§ Input for this task:
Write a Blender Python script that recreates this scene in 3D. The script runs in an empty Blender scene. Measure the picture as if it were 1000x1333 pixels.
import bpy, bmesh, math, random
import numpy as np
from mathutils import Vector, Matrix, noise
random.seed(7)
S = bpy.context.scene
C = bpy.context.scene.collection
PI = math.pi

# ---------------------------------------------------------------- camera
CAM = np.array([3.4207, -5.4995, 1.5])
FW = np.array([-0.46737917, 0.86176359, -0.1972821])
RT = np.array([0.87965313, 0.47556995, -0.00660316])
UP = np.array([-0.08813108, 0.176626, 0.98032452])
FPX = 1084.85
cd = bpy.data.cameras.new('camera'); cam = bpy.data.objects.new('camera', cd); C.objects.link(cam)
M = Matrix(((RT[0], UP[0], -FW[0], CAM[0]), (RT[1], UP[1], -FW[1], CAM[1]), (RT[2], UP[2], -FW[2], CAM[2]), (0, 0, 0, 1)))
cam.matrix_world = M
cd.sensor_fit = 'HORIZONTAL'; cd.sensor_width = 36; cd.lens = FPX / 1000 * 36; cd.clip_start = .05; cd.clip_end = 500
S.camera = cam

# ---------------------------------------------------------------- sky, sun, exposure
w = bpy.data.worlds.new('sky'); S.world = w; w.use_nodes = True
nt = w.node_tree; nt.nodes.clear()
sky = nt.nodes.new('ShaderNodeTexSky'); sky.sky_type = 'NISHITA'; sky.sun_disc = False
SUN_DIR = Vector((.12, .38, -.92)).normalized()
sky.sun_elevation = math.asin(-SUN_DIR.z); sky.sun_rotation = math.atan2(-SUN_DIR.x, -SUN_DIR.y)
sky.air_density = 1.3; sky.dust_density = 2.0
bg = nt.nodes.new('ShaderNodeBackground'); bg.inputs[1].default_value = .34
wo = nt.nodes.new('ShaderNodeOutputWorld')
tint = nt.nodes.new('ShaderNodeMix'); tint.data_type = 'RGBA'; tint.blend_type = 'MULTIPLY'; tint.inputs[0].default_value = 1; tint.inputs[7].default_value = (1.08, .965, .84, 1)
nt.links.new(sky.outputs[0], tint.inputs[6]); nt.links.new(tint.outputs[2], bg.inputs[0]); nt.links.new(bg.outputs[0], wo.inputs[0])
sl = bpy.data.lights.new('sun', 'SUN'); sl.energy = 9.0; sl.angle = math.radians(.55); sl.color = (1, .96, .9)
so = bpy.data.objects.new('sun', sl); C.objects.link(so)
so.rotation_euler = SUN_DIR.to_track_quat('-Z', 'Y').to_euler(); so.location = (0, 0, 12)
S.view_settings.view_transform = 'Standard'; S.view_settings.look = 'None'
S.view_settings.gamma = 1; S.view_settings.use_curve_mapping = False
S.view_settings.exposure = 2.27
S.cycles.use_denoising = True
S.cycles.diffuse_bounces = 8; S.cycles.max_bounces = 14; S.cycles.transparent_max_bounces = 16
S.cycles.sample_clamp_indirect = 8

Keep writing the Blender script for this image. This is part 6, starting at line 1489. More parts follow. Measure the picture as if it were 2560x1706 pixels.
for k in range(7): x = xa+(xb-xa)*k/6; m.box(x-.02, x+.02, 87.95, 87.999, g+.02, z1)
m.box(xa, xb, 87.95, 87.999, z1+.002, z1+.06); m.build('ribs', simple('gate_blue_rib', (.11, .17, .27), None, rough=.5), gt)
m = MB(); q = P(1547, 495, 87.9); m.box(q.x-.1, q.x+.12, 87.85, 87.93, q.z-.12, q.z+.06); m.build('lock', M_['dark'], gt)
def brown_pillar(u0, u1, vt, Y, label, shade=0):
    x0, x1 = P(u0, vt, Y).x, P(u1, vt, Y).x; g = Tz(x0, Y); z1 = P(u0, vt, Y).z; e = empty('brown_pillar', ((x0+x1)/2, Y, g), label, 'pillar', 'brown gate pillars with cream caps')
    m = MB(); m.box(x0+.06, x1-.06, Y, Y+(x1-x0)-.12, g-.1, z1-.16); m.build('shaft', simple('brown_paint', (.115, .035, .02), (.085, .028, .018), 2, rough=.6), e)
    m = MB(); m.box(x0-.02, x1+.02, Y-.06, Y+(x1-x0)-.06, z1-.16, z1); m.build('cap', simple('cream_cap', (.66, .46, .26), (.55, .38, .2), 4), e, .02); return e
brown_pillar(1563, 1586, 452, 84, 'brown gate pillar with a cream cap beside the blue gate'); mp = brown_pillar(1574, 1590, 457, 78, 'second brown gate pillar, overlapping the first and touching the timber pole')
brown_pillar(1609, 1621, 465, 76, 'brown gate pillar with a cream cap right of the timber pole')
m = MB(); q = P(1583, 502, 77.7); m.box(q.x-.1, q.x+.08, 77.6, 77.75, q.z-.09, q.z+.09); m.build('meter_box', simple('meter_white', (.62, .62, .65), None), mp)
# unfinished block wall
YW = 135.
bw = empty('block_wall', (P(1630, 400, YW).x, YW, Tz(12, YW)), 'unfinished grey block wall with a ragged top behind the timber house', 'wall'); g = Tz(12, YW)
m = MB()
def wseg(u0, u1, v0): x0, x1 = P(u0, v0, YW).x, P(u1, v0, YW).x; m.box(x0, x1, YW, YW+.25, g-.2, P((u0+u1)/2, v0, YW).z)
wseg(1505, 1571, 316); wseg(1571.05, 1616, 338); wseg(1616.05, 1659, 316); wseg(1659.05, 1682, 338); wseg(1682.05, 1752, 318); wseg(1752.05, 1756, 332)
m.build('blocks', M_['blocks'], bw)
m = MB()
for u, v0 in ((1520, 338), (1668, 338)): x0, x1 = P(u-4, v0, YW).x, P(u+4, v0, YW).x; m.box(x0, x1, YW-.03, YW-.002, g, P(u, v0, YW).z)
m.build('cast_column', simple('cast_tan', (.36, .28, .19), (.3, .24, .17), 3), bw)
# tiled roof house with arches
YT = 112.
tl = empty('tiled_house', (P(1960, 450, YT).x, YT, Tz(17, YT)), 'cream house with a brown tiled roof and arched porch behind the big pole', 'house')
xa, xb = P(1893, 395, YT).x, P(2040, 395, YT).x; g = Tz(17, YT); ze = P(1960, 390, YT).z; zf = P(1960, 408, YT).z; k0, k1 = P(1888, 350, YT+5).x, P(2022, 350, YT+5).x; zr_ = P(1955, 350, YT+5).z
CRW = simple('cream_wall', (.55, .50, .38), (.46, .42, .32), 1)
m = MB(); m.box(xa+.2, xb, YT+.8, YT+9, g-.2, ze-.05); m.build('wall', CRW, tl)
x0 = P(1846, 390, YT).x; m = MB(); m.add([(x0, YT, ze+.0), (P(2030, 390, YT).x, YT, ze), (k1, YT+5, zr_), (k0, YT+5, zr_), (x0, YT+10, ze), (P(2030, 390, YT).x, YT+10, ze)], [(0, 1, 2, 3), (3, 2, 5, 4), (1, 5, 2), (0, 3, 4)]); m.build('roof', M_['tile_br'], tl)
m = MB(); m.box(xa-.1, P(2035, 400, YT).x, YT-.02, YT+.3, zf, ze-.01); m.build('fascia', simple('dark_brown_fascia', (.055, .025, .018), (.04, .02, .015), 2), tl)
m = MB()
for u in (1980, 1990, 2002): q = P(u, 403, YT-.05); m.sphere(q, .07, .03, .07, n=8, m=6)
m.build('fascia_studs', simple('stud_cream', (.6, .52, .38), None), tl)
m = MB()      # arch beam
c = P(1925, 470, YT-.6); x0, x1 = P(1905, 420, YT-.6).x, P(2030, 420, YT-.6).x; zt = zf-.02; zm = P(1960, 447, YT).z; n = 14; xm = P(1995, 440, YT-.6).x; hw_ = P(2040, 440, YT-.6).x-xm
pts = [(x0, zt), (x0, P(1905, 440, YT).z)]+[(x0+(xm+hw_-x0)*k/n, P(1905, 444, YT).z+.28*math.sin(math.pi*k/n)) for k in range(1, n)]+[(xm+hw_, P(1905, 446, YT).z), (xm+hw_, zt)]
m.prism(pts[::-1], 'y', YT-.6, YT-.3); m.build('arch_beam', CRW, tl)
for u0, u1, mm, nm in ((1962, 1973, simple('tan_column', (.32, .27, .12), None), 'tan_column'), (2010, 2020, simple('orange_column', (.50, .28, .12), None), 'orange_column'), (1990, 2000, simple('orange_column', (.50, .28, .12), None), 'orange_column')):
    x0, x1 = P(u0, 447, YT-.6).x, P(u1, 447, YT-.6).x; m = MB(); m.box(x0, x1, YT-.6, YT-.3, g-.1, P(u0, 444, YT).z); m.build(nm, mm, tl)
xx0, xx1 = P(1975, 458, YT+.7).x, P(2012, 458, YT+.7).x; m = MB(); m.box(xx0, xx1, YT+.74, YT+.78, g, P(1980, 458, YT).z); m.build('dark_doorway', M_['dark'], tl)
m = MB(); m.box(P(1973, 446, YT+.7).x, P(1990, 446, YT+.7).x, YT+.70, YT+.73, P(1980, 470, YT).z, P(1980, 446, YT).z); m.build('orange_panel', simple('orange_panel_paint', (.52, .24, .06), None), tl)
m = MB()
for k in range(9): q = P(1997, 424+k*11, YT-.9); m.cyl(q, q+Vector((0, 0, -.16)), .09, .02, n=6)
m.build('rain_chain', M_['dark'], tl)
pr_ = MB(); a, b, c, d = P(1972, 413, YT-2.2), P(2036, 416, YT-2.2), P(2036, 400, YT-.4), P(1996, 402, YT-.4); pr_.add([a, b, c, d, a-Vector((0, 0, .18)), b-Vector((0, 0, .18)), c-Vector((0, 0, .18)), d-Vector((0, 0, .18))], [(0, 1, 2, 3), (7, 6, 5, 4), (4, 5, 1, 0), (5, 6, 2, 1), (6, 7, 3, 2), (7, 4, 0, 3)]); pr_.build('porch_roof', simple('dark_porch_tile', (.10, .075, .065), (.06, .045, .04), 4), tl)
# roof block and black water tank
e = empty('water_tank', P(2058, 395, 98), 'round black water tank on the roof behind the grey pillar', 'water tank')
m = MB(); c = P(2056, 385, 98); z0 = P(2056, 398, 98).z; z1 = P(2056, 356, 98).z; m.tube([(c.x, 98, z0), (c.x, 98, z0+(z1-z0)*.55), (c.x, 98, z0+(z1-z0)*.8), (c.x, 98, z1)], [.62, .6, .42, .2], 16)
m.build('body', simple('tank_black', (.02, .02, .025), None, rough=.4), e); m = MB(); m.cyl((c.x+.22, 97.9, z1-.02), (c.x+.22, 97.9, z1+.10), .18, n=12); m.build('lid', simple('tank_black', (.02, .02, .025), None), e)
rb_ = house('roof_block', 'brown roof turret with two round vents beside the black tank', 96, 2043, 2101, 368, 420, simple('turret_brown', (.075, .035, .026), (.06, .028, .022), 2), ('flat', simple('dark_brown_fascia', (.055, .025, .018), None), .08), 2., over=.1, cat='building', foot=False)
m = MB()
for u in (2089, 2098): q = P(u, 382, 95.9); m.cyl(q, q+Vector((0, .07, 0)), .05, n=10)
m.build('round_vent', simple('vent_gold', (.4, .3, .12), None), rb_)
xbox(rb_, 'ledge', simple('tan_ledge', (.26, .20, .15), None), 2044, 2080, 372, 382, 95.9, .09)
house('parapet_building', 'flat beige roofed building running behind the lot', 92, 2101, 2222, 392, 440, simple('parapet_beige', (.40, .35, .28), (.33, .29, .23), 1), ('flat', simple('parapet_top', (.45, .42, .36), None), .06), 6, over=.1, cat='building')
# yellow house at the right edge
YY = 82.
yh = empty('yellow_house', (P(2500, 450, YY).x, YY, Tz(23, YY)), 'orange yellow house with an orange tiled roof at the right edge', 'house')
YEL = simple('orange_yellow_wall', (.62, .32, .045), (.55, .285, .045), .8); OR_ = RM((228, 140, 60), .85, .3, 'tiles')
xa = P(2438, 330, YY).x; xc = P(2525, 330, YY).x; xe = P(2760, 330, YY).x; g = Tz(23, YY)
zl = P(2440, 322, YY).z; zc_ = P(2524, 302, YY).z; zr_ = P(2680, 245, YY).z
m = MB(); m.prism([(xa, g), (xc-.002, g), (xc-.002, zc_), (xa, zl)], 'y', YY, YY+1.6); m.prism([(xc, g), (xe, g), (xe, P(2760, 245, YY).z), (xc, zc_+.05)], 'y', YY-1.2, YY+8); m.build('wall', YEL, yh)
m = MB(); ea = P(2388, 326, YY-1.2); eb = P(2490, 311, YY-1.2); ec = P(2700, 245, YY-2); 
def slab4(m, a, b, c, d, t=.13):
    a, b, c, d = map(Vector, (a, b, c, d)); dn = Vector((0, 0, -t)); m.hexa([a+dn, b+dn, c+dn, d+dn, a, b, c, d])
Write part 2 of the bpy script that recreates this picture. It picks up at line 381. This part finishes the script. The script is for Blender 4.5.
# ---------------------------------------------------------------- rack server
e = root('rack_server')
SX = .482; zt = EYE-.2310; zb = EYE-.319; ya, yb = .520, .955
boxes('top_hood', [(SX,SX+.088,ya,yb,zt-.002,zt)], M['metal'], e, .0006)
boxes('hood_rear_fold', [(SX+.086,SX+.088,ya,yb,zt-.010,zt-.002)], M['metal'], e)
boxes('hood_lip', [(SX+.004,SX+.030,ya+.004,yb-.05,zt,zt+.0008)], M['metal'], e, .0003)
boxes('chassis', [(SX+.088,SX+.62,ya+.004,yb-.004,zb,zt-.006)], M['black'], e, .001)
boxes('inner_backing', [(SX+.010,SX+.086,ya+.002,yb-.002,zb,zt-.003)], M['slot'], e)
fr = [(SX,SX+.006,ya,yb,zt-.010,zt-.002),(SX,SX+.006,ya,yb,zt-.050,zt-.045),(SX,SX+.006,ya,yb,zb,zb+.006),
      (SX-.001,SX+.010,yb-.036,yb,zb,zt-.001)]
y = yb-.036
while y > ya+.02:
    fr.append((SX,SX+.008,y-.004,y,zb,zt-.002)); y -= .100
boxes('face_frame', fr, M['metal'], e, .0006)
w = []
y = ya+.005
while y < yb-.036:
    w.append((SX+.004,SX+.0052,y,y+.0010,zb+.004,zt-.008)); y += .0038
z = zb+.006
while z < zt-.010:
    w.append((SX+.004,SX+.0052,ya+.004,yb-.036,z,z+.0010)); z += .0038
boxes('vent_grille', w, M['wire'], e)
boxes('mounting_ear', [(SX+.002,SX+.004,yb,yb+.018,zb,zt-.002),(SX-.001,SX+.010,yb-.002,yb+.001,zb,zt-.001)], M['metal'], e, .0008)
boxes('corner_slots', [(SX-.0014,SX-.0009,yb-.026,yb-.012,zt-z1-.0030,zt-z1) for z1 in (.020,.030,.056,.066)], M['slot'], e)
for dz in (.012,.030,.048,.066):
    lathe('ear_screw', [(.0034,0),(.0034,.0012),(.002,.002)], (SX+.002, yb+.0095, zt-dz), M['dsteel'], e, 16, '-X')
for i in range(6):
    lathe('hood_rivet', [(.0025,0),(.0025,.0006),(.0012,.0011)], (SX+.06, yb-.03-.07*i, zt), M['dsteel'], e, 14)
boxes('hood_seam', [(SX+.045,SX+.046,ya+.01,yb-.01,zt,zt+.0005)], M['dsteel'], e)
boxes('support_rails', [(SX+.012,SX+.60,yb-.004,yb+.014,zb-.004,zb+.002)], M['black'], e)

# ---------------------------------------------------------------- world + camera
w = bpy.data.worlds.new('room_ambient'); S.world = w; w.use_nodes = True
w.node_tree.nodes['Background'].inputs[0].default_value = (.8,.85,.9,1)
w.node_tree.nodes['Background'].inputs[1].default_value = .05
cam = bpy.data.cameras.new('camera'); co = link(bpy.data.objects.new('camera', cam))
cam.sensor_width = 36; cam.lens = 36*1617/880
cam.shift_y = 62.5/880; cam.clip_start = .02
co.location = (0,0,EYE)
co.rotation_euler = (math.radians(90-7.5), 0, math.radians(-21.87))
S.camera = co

§ Challenge:
The required output is the exact run of lines from the beginning of the listing above to the line that contains "PI = math.pi", inclusive of both.

§ Final answer:
Write a Blender Python script that recreates this scene in 3D. The script runs in an empty Blender scene. Measure the picture as if it were 1000x1333 pixels.
import bpy, bmesh, math, random
import numpy as np
from mathutils import Vector, Matrix, noise
random.seed(7)
S = bpy.context.scene
C = bpy.context.scene.collection
PI = math.pi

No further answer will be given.